* **Stated problem**: Write out the data below in full, unchanged, minus the images.

Entries with scene source code
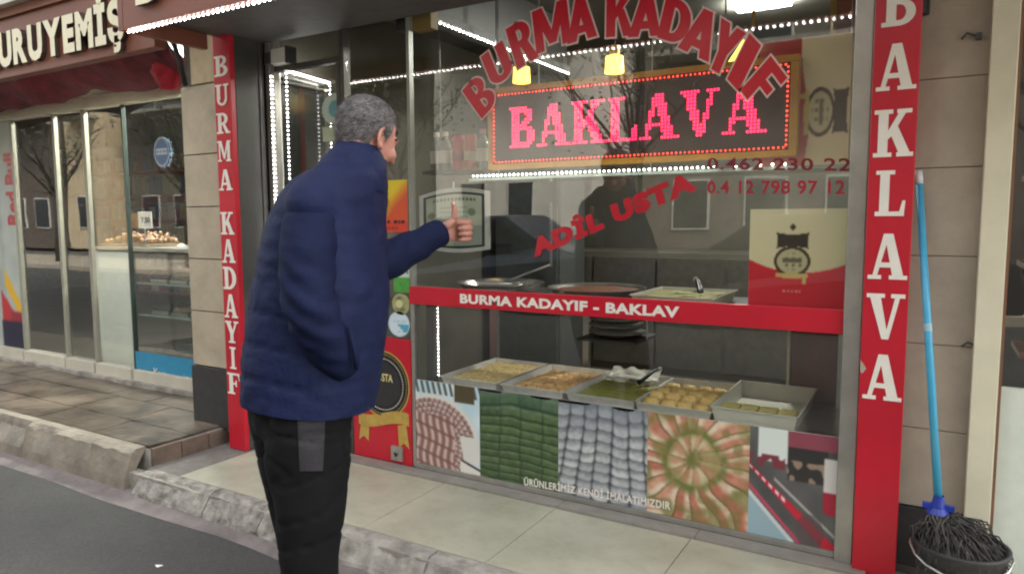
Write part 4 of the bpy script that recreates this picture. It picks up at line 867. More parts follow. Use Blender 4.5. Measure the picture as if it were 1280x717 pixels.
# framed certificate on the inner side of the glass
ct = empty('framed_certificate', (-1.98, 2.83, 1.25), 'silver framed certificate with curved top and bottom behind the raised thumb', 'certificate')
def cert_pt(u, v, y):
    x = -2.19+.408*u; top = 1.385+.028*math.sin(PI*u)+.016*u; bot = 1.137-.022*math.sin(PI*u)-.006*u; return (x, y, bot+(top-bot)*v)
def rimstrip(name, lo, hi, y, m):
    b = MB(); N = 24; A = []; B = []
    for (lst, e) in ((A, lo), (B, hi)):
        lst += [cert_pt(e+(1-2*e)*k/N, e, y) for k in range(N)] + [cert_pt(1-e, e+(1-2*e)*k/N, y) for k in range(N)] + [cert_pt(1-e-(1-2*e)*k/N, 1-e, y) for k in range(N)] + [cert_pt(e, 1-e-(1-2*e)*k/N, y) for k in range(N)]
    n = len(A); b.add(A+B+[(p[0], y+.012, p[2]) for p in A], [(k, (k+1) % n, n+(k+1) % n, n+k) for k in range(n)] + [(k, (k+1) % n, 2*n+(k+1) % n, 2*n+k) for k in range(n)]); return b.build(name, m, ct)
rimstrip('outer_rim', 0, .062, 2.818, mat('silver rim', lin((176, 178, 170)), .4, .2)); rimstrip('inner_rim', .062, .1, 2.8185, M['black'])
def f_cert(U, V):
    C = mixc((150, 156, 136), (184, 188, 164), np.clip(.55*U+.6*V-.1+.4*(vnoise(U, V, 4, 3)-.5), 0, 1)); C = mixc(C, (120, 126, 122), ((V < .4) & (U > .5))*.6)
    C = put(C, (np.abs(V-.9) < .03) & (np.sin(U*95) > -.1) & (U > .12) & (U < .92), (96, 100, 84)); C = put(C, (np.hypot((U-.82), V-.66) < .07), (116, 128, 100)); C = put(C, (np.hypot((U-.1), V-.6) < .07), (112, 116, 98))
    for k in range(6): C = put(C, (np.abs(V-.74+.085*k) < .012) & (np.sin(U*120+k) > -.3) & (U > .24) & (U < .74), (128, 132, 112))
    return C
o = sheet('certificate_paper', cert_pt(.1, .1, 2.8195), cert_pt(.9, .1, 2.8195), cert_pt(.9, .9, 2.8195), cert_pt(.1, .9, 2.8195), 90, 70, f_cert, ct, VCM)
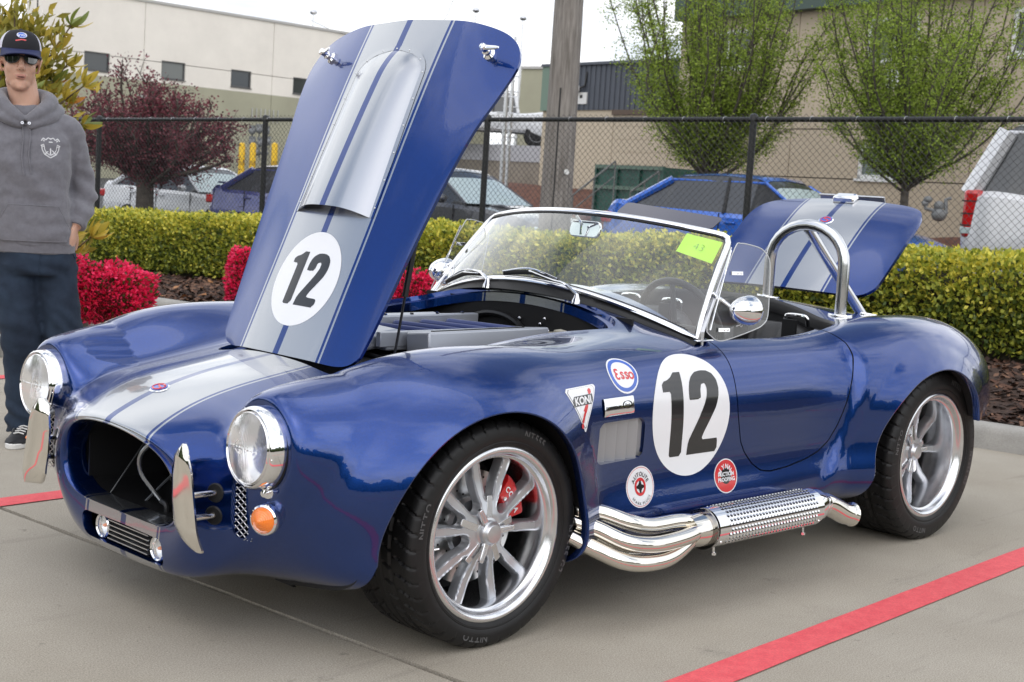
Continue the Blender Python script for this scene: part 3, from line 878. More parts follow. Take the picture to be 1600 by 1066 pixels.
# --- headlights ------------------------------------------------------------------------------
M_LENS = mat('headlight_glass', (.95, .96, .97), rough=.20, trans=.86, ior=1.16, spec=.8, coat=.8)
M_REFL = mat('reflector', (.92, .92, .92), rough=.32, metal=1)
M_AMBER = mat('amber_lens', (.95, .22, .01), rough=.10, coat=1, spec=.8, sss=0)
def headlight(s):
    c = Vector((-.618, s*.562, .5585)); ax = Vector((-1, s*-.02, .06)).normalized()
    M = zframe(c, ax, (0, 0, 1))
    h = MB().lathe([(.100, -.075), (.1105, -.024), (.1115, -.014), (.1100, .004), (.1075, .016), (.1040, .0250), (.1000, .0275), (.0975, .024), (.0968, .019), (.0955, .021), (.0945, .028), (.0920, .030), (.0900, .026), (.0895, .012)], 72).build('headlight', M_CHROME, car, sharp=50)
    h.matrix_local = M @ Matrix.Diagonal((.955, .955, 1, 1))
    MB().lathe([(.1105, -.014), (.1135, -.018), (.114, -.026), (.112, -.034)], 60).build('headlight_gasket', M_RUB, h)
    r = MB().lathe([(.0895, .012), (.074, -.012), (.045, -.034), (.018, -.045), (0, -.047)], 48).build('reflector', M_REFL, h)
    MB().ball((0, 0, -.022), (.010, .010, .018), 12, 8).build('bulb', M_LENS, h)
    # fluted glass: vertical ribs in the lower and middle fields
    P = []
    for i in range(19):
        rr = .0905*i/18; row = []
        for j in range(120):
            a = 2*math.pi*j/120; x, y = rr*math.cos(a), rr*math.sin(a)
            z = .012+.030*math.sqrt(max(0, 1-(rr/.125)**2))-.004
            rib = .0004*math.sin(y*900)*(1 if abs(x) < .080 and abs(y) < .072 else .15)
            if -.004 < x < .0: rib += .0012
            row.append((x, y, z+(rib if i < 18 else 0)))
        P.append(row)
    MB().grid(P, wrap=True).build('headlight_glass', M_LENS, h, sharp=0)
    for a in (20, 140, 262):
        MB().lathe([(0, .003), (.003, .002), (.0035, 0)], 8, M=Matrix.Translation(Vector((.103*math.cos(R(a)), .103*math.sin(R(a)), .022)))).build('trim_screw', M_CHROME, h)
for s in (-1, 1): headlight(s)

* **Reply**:
Write part 4 of the bpy script that recreates this picture. It picks up at line 867. More parts follow. Use Blender 4.5. Measure the picture as if it were 1280x717 pixels.
# framed certificate on the inner side of the glass
ct = empty('framed_certificate', (-1.98, 2.83, 1.25), 'silver framed certificate with curved top and bottom behind the raised thumb', 'certificate')
def cert_pt(u, v, y):
    x = -2.19+.408*u; top = 1.385+.028*math.sin(PI*u)+.016*u; bot = 1.137-.022*math.sin(PI*u)-.006*u; return (x, y, bot+(top-bot)*v)
def rimstrip(name, lo, hi, y, m):
    b = MB(); N = 24; A = []; B = []
    for (lst, e) in ((A, lo), (B, hi)):
        lst += [cert_pt(e+(1-2*e)*k/N, e, y) for k in range(N)] + [cert_pt(1-e, e+(1-2*e)*k/N, y) for k in range(N)] + [cert_pt(1-e-(1-2*e)*k/N, 1-e, y) for k in range(N)] + [cert_pt(e, 1-e-(1-2*e)*k/N, y) for k in range(N)]
    n = len(A); b.add(A+B+[(p[0], y+.012, p[2]) for p in A], [(k, (k+1) % n, n+(k+1) % n, n+k) for k in range(n)] + [(k, (k+1) % n, 2*n+(k+1) % n, 2*n+k) for k in range(n)]); return b.build(name, m, ct)
rimstrip('outer_rim', 0, .062, 2.818, mat('silver rim', lin((176, 178, 170)), .4, .2)); rimstrip('inner_rim', .062, .1, 2.8185, M['black'])
def f_cert(U, V):
    C = mixc((150, 156, 136), (184, 188, 164), np.clip(.55*U+.6*V-.1+.4*(vnoise(U, V, 4, 3)-.5), 0, 1)); C = mixc(C, (120, 126, 122), ((V < .4) & (U > .5))*.6)
    C = put(C, (np.abs(V-.9) < .03) & (np.sin(U*95) > -.1) & (U > .12) & (U < .92), (96, 100, 84)); C = put(C, (np.hypot((U-.82), V-.66) < .07), (116, 128, 100)); C = put(C, (np.hypot((U-.1), V-.6) < .07), (112, 116, 98))
    for k in range(6): C = put(C, (np.abs(V-.74+.085*k) < .012) & (np.sin(U*120+k) > -.3) & (U > .24) & (U < .74), (128, 132, 112))
    return C
o = sheet('certificate_paper', cert_pt(.1, .1, 2.8195), cert_pt(.9, .1, 2.8195), cert_pt(.9, .9, 2.8195), cert_pt(.1, .9, 2.8195), 90, 70, f_cert, ct, VCM)
Continue the Blender Python script for this scene: part 3, from line 878. More parts follow. Take the picture to be 1600 by 1066 pixels.
# --- headlights ------------------------------------------------------------------------------
M_LENS = mat('headlight_glass', (.95, .96, .97), rough=.20, trans=.86, ior=1.16, spec=.8, coat=.8)
M_REFL = mat('reflector', (.92, .92, .92), rough=.32, metal=1)
M_AMBER = mat('amber_lens', (.95, .22, .01), rough=.10, coat=1, spec=.8, sss=0)
def headlight(s):
    c = Vector((-.618, s*.562, .5585)); ax = Vector((-1, s*-.02, .06)).normalized()
    M = zframe(c, ax, (0, 0, 1))
    h = MB().lathe([(.100, -.075), (.1105, -.024), (.1115, -.014), (.1100, .004), (.1075, .016), (.1040, .0250), (.1000, .0275), (.0975, .024), (.0968, .019), (.0955, .021), (.0945, .028), (.0920, .030), (.0900, .026), (.0895, .012)], 72).build('headlight', M_CHROME, car, sharp=50)
    h.matrix_local = M @ Matrix.Diagonal((.955, .955, 1, 1))
    MB().lathe([(.1105, -.014), (.1135, -.018), (.114, -.026), (.112, -.034)], 60).build('headlight_gasket', M_RUB, h)
    r = MB().lathe([(.0895, .012), (.074, -.012), (.045, -.034), (.018, -.045), (0, -.047)], 48).build('reflector', M_REFL, h)
    MB().ball((0, 0, -.022), (.010, .010, .018), 12, 8).build('bulb', M_LENS, h)
    # fluted glass: vertical ribs in the lower and middle fields
    P = []
    for i in range(19):
        rr = .0905*i/18; row = []
        for j in range(120):
            a = 2*math.pi*j/120; x, y = rr*math.cos(a), rr*math.sin(a)
            z = .012+.030*math.sqrt(max(0, 1-(rr/.125)**2))-.004
            rib = .0004*math.sin(y*900)*(1 if abs(x) < .080 and abs(y) < .072 else .15)
            if -.004 < x < .0: rib += .0012
            row.append((x, y, z+(rib if i < 18 else 0)))
        P.append(row)
    MB().grid(P, wrap=True).build('headlight_glass', M_LENS, h, sharp=0)
    for a in (20, 140, 262):
        MB().lathe([(0, .003), (.003, .002), (.0035, 0)], 8, M=Matrix.Translation(Vector((.103*math.cos(R(a)), .103*math.sin(R(a)), .022)))).build('trim_screw', M_CHROME, h)
for s in (-1, 1): headlight(s)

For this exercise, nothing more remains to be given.